Monday, Dec. 22, 1986
You Must Remember This
By Richard Lacayo
The grim reign of Adolf Hitler in Europe had one ironic benefit for the U.S. Among the emigres, mostly Jewish, who fled to these shores to escape him were designers, filmmakers and composers who would sound a new note in the American arts, one that kept ringing long after the war ended -- names like Mies van der Rohe, Billy Wilder and Arnold Schoenberg. Alfred Eisenstaedt was among them. When he set down in New York City in 1935, Eisenstaedt, "Eisie" to his friends, brought with him a loose-limbed working method that would eventually set the tone for all of American photojournalism. In the process, he would make pictures that are prize keepsakes of the nation's collective memory.
Remarkably, Eisenstaedt is only now receiving his first retrospective, "Eisie at 88," an engrossing exhibit of 125 photographs at Manhattan's International Center of Photography. The show brings back the prewar pictures that provided the world with its first evidence of his acute and mostly cheerful eye: an imperturbable waiter on ice skates, Marlene Dietrich in a top hat, but also the vulpine stare of Nazi Propaganda Minister Joseph Goebbels. It proceeds into the years when Eisenstaedt became a legend on the staff of LIFE, where he served from the first issue, contributing thousands of pictures and 92 covers.
Eisenstaedt's technique was adopted from the pioneering candid camera work of Erich Salomon. In the late 1920s, Salomon electrified photojournalism with his available-light pictures of European diplomats in unposed situations -- stuffed shirts in unbuttoned moments. Eisenstaedt applied Salomon's methods to less official surroundings, in ballrooms, at the opera, or among strollers at St. Moritz. His strengths were the chief strengths of photography generally: not the ceremonial but the serendipitous, not oratory but anecdote. He was the kind of photographer who could become so entranced by the sideline * doings at a royal wedding that he would forget to get a picture of the bride and groom.

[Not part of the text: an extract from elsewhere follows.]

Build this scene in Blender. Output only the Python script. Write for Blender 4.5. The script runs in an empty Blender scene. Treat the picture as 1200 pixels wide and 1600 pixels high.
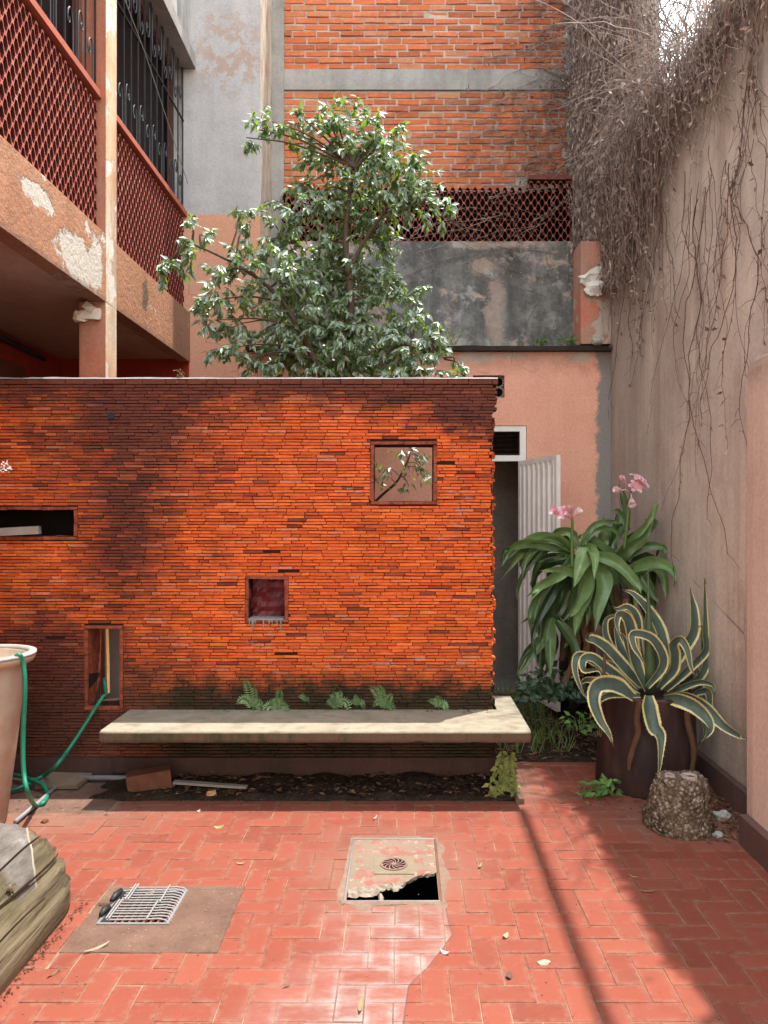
import bpy, math, random
from mathutils import Vector, Matrix, noise as mnoise
R = random.Random(7)
rad = math.radians
S = bpy.context.scene
COL = S.collection

# ------------------------------------------------------------------ camera, light, exposure
CAMZ, F, VX, VY = 1.70, 1200.0, 630.0, 803.0        # eye height (m), focal length and vanishing point
cd = bpy.data.cameras.new('camera'); cam = bpy.data.objects.new('camera', cd); COL.objects.link(cam)
cam.location = (0, 0, CAMZ); cam.rotation_euler = (rad(90), 0, 0)
cd.sensor_fit = 'VERTICAL'; cd.sensor_height = 36; cd.sensor_width = 27; cd.lens = 27.0
cd.shift_x = -30 / 1600; cd.shift_y = 3 / 1600
cd.clip_start = .05; cd.clip_end = 500
S.camera = cam

SUNV = Vector((.185, .154, 1)).normalized()          # direction towards the sun
w = bpy.data.worlds.new('World'); S.world = w; w.use_nodes = True
wn = w.node_tree; bg = wn.nodes['Background']
sky = wn.nodes.new('ShaderNodeTexSky'); sky.sky_type = 'NISHITA'; sky.sun_disc = False
sky.sun_elevation = math.asin(SUNV.z); sky.sun_rotation = math.atan2(SUNV.x, SUNV.y)
sky.air_density = 3.0; sky.dust_density = .3; sky.ozone_density = 1.0; sky.altitude = 0
hs = wn.nodes.new('ShaderNodeHueSaturation'); hs.inputs['Saturation'].default_value = .42
wn.links.new(sky.outputs[0], hs.inputs['Color']); wn.links.new(hs.outputs[0], bg.inputs[0])
bg.inputs[1].default_value = .15
ld = bpy.data.lights.new('sun', 'SUN'); ld.energy = 2.0; ld.angle = rad(.53); ld.color = (1, .95, .87)
sun = bpy.data.objects.new('sun', ld); COL.objects.link(sun)
sun.rotation_euler = (-SUNV).to_track_quat('-Z', 'Y').to_euler()
vs = S.view_settings
vs.view_transform = 'Standard'; vs.look = 'None'; vs.gamma = 1; vs.use_curve_mapping = False; vs.exposure = 2.1
S.cycles.max_bounces = 10; S.cycles.diffuse_bounces = 6; S.cycles.glossy_bounces = 3
S.cycles.transparent_max_bounces = 8
S.cycles.sample_clamp_indirect = 6

# ------------------------------------------------------------------ helpers
def lin(c):
    return tuple(((v / 255) / 12.92 if v <= 10 else ((v / 255 + .055) / 1.055) ** 2.4) for v in c)
def c4(c, k=1.0):
    l = lin(c); return (l[0] * k, l[1] * k, l[2] * k, 1)
def P(x, y, Y):
    return Vector(((x - VX) * Y / F, Y, CAMZ - (y - VY) * Y / F))
def G(x, y, z=0.0):
    Y = F * (CAMZ - z) / (y - VY); return P(x, y, Y)
def lerp(a, b, t): return a + (b - a) * t
def spline(pts, n=8):
    pts = [Vector(p) for p in pts]
    if len(pts) < 3: return [pts[0].lerp(pts[-1], i / n) for i in range(n + 1)]
    q = [pts[0] * 2 - pts[1]] + pts + [pts[-1] * 2 - pts[-2]]
    out = []
    for i in range(1, len(q) - 2):
        a, b, c, d = q[i - 1:i + 3]
        for k in range(n):
            t = k / n
            out.append(.5 * ((2 * b) + (c - a) * t + (2 * a - 5 * b + 4 * c - d) * t * t + (3 * b - a - 3 * c + d) * t ** 3))
    out.append(pts[-1].copy())
    return out

class MB:
    """collects faces; e = per-vertex value, t = per-face value"""
    def __init__(s): s.v = []; s.f = []; s.e = []; s.t = []; s.m = []
    def add(s, vs_, fs, e=None, t=0.0, m=0):
        o = len(s.v); s.v.extend(tuple(p) for p in vs_)
        s.e.extend(e if e else [0.0] * len(vs_))
        for k_, f in enumerate(fs): s.f.append(tuple(i + o for i in f)); s.t.append(t); s.m.append(m[k_] if isinstance(m, list) else m)
    def box(s, a, b, j=0.0, t=0.0, m=0, rnd=R):
        x0, y0, z0 = a; x1, y1, z1 = b
        vs_ = [(x0, y0, z0), (x1, y0, z0), (x1, y1, z0), (x0, y1, z0), (x0, y0, z1), (x1, y0, z1), (x1, y1, z1), (x0, y1, z1)]
        if j: vs_ = [tuple(c + rnd.uniform(-j, j) for c in p) for p in vs_]
        s.add(vs_, [(0, 3, 2, 1), (4, 5, 6, 7), (0, 1, 5, 4), (1, 2, 6, 5), (2, 3, 7, 6), (3, 0, 4, 7)], t=t, m=m)
    def obox(s, c, sx, sy, sz, rot=None, j=0.0, t=0.0, m=0):
        c = Vector(c); rm = rot if rot else Matrix.Identity(3); vs_ = []
        for k in ((-1, -1, -1), (1, -1, -1), (1, 1, -1), (-1, 1, -1), (-1, -1, 1), (1, -1, 1), (1, 1, 1), (-1, 1, 1)):
            p = Vector((k[0] * sx / 2, k[1] * sy / 2, k[2] * sz / 2))
            if j: p += Vector([R.uniform(-j, j) for _ in range(3)])
            vs_.append(c + rm @ p)
        s.add(vs_, [(0, 3, 2, 1), (4, 5, 6, 7), (0, 1, 5, 4), (1, 2, 6, 5), (2, 3, 7, 6), (3, 0, 4, 7)], t=t, m=m)
    def tube(s, pts, r, n=6, t=0.0, cap=True, m=0):
        pts = [Vector(p) for p in pts]; k = len(pts)
        rs = r if isinstance(r, (list, tuple)) else [r] * k
        up = Vector((0, 0, 1)); vs_ = []; prev = None
        for i, p in enumerate(pts):
            T = (pts[min(i + 1, k - 1)] - pts[max(i - 1, 0)])
            T = T.normalized() if T.length > 1e-9 else up
            if prev is None:
                ref = up if abs(T.z) < .9 else Vector((1, 0, 0)); A = T.cross(ref).normalized()
            else:
                A = prev - T * prev.dot(T); A = A.normalized() if A.length > 1e-6 else T.orthogonal().normalized()
            prev = A; B = T.cross(A)
            for q in range(n):
                a = 2 * math.pi * q / n; vs_.append(p + (A * math.cos(a) + B * math.sin(a)) * rs[i])
        fs = []
        for i in range(k - 1):
            for q in range(n):
                a = i * n + q; b = i * n + (q + 1) % n; fs.append((a, b, b + n, a + n))
        if cap: fs.append(tuple(range(n - 1, -1, -1))); fs.append(tuple(range((k - 1) * n, k * n)))
        s.add(vs_, fs, t=t, m=m)
    def lathe(s, prof, n=32, c=(0, 0, 0), wob=0.0, t=0.0, m=0):
        vs_ = []; k = len(prof)
        for i, (r_, z) in enumerate(prof):
            for q in range(n):
                a = 2 * math.pi * q / n
                rr = r_ * (1 + wob * mnoise.noise((math.cos(a) * 2, math.sin(a) * 2, z * 6)))
                vs_.append((c[0] + rr * math.cos(a), c[1] + rr * math.sin(a), c[2] + z))
        fs = []
        for i in range(k - 1):
            for q in range(n):
                a = i * n + q; b = i * n + (q + 1) % n; fs.append((a, b, b + n, a + n))
        s.add(vs_, fs, t=t, m=m)
    def ribbon(s, pts, width, side=None, twist=0.0, fold=.12, nu=4, crease=0.0, t=0.0, wp=None, wave=0.0, face=Vector((0, -1, 0)), m=0):
        """leaf blade along pts; broad side towards face turned by twist (start, end)"""
        k = len(pts); vs_ = []; es = []
        tw = twist if isinstance(twist, (tuple, list)) else (twist, twist)
        ph = R.uniform(0, 9)
        for i, p in enumerate(pts):
            T = (pts[min(i + 1, k - 1)] - pts[max(i - 1, 0)]).normalized()
            u_ = i / (k - 1)
            if side is not None: Sd = (side - T * side.dot(T)).normalized()
            else:
                Sd = T.cross(face)
                Sd = Sd.normalized() if Sd.length > .15 else (Sd + Vector((.3, 0, .1))).normalized()
                if i and Sd.dot(last) < 0: Sd = -Sd
            last = Sd.copy()
            Sd = Matrix.Rotation(lerp(tw[0], tw[1], u_), 3, T) @ Sd
            N = Sd.cross(T)
            wd = width * (wp(u_) if wp else 1)
            for q in range(nu + 1):
                u = -1 + 2 * q / nu
                vs_.append(p + Sd * (u * wd / 2) + N * (wd * (fold * (u * u) + crease * abs(u)) + wave * abs(u) * math.sin(u_ * 17 + ph + u)))
                es.append(abs(u))
        fs = []
        for i in range(k - 1):
            for q in range(nu):
                a = i * (nu + 1) + q; fs.append((a, a + 1, a + nu + 2, a + nu + 1))
        s.add(vs_, fs, e=es, t=t, m=m)
    def leaf(s, b, d, n_, L, W, t=0.0, cup=.18, m=0):
        """small pointed leaf: base b, direction d, normal n_"""
        d = d.normalized(); sd = d.cross(n_)
        sd = sd.normalized() if sd.length > 1e-4 else d.orthogonal().normalized()
        n_ = sd.cross(d)
        mid = b + d * (L * .45) - n_ * (W * cup)
        s.add([b, b + d * (L * .42) + sd * (W / 2), b + d * L - n_ * (L * .14), b + d * (L * .42) - sd * (W / 2), mid],
              [(0, 1, 4), (1, 2, 4), (2, 3, 4), (3, 0, 4)], e=[0, 1, .6, 1, 0], t=t, m=m)
    def mesh(s, name, mats, smooth=False, loc=None):
        me = bpy.data.meshes.new(name)
        vs_ = s.v if loc is None else [(a - loc[0], b - loc[1], c - loc[2]) for a, b, c in s.v]
        me.from_pydata(vs_, [], s.f)
        if any(s.e):
            a = me.attributes.new('edge', 'FLOAT', 'POINT'); a.data.foreach_set('value', s.e)
        a = me.attributes.new('tint', 'FLOAT', 'FACE'); a.data.foreach_set('value', s.t)
        for mm in (mats if isinstance(mats, (list, tuple)) else [mats]): me.materials.append(mm)
        if any(s.m): me.polygons.foreach_set('material_index', s.m)
        if smooth: me.polygons.foreach_set('use_smooth', [True] * len(s.f))
        me.update(); return me
    def build(s, name, mats, parent=None, smooth=False, loc=None, kind=None):
        o = bpy.data.objects.new(name, s.mesh(name, mats, smooth, loc)); COL.objects.link(o)
        if loc is not None: o.location = loc
        if parent is not None:
            o.parent = parent
            o.matrix_parent_inverse = Matrix.Translation(parent.location).inverted() if parent.type == 'EMPTY' or parent.location.length else Matrix.Identity(4)
        if kind: o['kind'] = kind
        return o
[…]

Not long after Eisenstaedt arrived in the U.S., he came to the attention of TIME Co-Founder Henry Luce, who was about to embark on the publication of LIFE. Luce wanted his new magazine to make readers feel they were in the midst of settings they had formerly glimpsed from a distance. Eisenstaedt's companionable vision and his knack for the intimate view were just what was needed. In his LIFE assignments, Eisenstaedt flourished as a witness to our time, as the title of one of his books would have it: the guest at a sharecropper's home as well as at the White House, the recording angel of Hollywood and the fond chronicler of suburbia, the portraitist of everyone from Shaw to Kennedy.

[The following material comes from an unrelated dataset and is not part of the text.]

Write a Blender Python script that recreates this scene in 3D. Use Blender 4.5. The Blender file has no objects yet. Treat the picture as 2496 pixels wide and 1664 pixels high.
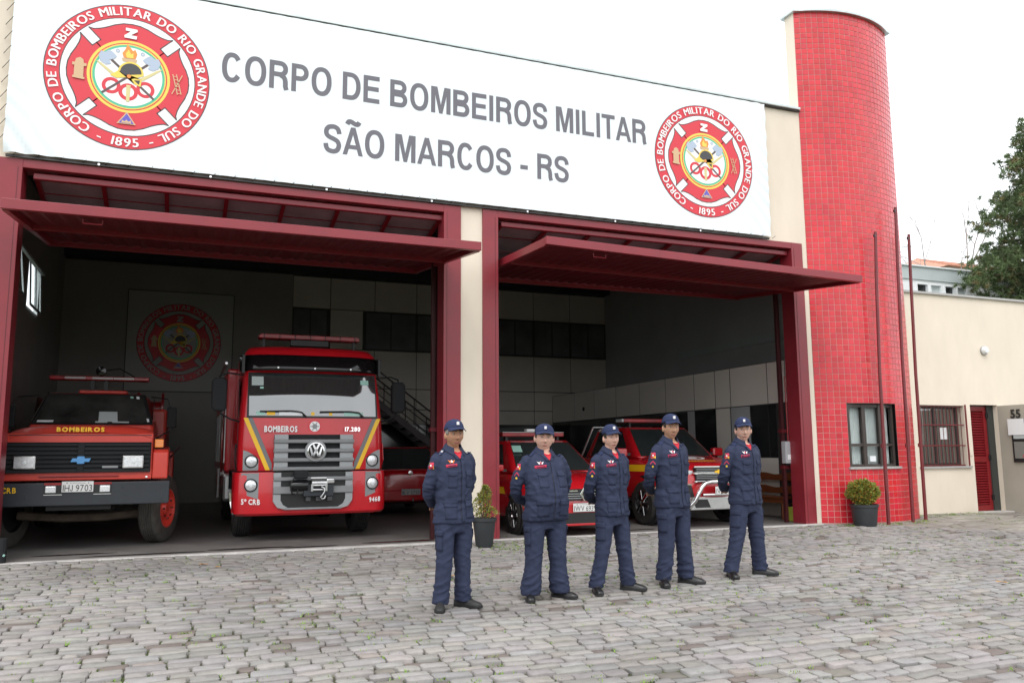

Eisenstaedt's pictures blur the line between the public and the personal, getting the intimate angle on great occasions and personalities but lending consequence to more modest events. Take possession of the times, they say, in the forms of intimate remembrance. Look at his most famous photograph, of a sailor planting a resolute kiss during the 1945 V-J day celebration in Times Square. A confident grip on the future at the hub of the American universe, a heartfelt smooch at the world's most celebrated intersection of the public and the private -- what other postwar picture at once acknowledged the historical moment, summed up the elation of the victors and even hinted at the baby boom?
Oddly for a photographer who is known for keeping an autograph book, Eisenstaedt is sometimes held to lack an autograph of his own, an unmistakable style in the manner of Andre Kertesz or W. Eugene Smith. But the signature his work bears is more a matter of spirit than style, an embrace of life's episodes that is as benign and enveloping as eyesight itself. His 1963 picture of children watching a puppet show in Paris is both the consummate example of his close-in approach and the best metaphor for his own excitement in seeing.
In retrospect, Eisenstaedt's exile to America starts to look like a stroke of luck. Amid the prevailing cheer of the postwar nation, his upbeat view of things probably found a more ready audience than it would have in the more somber precincts of Europe. His chief mood is celebration. His chief attitude is assent. Is that the stuff of sweetness and light? Sometimes it is. But who can say no to such engaging sweetness, such abiding light?